GIVEN INFORMATION =

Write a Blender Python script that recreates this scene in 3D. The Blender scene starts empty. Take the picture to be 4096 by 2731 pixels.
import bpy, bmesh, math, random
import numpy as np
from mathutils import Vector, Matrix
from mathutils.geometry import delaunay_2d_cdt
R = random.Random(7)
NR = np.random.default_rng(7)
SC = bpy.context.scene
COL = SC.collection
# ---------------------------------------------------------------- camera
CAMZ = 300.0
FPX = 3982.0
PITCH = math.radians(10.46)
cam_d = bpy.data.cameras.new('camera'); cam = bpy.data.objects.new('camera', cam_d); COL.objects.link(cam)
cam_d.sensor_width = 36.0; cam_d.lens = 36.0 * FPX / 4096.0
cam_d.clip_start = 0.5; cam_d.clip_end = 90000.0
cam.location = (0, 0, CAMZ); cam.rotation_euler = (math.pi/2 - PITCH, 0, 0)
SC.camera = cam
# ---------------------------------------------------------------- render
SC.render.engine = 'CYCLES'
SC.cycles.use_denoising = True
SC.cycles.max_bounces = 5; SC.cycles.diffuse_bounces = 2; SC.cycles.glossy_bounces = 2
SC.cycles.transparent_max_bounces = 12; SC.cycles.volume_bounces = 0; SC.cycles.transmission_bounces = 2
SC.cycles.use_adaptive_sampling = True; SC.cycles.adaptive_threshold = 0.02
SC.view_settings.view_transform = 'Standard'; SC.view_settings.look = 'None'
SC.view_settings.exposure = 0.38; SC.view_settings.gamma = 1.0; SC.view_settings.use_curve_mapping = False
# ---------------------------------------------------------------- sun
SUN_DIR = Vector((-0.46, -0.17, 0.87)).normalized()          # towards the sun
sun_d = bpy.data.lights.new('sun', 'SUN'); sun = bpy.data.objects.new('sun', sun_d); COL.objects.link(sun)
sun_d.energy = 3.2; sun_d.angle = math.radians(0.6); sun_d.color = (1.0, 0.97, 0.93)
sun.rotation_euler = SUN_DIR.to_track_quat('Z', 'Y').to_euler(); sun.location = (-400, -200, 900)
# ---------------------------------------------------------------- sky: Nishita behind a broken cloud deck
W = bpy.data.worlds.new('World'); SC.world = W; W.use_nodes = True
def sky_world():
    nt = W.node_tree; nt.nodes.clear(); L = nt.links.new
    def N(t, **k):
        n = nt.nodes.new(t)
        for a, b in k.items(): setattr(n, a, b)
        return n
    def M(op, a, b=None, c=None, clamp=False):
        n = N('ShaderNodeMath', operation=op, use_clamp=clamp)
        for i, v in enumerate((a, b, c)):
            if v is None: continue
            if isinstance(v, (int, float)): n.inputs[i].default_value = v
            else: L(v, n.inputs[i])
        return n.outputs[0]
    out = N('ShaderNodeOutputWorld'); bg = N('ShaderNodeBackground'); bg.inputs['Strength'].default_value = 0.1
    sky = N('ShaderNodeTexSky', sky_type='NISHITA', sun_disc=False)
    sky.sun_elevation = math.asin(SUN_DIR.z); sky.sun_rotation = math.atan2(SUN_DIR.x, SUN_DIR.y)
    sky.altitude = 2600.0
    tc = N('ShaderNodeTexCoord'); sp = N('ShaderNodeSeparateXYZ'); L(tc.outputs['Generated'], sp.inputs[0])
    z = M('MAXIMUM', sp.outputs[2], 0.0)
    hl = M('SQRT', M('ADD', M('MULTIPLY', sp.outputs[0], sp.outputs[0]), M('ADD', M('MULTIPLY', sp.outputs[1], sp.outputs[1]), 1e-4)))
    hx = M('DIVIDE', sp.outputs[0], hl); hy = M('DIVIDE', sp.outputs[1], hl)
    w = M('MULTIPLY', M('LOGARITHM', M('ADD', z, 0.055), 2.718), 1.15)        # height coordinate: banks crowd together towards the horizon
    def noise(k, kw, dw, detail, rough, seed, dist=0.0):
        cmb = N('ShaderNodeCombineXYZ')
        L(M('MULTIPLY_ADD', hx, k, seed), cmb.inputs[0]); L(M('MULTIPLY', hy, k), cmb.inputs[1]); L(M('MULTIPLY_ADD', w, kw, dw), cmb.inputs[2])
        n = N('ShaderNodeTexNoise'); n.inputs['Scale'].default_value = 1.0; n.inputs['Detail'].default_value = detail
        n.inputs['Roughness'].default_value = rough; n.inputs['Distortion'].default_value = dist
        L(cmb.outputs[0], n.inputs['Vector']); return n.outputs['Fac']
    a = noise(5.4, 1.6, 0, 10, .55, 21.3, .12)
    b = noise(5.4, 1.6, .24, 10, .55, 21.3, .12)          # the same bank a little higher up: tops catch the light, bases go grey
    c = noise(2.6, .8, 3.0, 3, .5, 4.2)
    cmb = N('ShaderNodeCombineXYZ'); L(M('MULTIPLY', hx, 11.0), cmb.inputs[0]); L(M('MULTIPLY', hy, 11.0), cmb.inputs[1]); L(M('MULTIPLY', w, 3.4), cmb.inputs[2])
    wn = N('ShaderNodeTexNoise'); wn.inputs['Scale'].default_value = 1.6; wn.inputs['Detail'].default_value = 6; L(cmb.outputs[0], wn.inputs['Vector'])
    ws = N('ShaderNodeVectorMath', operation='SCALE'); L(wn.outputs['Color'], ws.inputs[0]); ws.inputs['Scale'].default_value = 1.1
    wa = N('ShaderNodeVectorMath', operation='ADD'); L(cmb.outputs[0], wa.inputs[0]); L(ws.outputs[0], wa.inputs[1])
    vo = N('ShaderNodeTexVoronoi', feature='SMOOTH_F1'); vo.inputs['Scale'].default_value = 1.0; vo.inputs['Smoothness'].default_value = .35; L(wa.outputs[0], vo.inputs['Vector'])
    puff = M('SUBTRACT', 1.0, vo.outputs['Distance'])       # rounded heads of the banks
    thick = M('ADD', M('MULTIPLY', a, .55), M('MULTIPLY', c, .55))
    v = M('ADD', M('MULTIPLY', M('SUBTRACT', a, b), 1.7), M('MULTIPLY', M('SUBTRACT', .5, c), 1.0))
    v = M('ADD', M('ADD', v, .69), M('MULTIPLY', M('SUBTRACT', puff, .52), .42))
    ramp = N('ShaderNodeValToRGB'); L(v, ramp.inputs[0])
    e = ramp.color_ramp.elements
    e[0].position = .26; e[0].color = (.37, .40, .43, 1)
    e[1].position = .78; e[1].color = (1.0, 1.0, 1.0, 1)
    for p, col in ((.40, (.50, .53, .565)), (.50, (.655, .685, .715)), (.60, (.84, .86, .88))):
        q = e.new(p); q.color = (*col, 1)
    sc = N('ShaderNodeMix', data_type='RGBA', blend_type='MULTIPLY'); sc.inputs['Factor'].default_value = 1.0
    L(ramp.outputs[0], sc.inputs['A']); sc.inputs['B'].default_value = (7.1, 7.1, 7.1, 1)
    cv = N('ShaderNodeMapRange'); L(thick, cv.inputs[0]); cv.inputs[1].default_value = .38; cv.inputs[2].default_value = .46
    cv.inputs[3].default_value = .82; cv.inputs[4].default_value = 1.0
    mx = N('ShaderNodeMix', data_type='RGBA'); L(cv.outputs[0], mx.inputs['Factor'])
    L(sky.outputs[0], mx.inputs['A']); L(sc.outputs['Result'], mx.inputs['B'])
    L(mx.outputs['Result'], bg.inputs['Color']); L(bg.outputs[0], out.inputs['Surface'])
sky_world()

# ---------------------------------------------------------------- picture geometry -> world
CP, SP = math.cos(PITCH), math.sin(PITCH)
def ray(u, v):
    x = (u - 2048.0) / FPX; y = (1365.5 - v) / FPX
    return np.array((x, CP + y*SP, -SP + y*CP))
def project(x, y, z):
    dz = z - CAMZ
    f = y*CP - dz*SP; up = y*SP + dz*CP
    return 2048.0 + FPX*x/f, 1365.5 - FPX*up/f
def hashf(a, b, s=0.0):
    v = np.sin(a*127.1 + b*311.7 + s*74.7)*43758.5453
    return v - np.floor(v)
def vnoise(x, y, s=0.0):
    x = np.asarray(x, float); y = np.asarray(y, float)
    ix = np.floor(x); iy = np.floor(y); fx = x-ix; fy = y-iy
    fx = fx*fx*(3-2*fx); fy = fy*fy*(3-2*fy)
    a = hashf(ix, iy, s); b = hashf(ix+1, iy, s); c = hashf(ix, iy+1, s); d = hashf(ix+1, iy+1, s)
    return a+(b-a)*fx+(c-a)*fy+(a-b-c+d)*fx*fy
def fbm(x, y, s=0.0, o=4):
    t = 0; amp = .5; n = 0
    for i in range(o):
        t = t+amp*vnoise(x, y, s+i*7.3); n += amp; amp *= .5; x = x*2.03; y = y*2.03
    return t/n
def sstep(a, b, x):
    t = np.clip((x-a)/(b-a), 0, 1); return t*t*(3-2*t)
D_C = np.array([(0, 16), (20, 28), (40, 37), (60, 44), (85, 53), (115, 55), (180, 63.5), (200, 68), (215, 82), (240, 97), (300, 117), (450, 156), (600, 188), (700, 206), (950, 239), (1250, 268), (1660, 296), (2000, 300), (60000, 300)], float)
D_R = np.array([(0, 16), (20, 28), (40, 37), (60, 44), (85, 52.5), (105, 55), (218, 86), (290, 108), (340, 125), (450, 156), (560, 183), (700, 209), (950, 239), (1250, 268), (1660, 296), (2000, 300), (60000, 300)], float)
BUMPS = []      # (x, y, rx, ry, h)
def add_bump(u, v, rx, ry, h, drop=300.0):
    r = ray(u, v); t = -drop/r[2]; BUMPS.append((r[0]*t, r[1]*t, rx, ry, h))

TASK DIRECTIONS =
Locate the word "picture" in the data above. Copy every line carrying it.

COMPLETE ANSWER =
Write a Blender Python script that recreates this scene in 3D. The Blender scene starts empty. Take the picture to be 4096 by 2731 pixels.
# ---------------------------------------------------------------- picture geometry -> world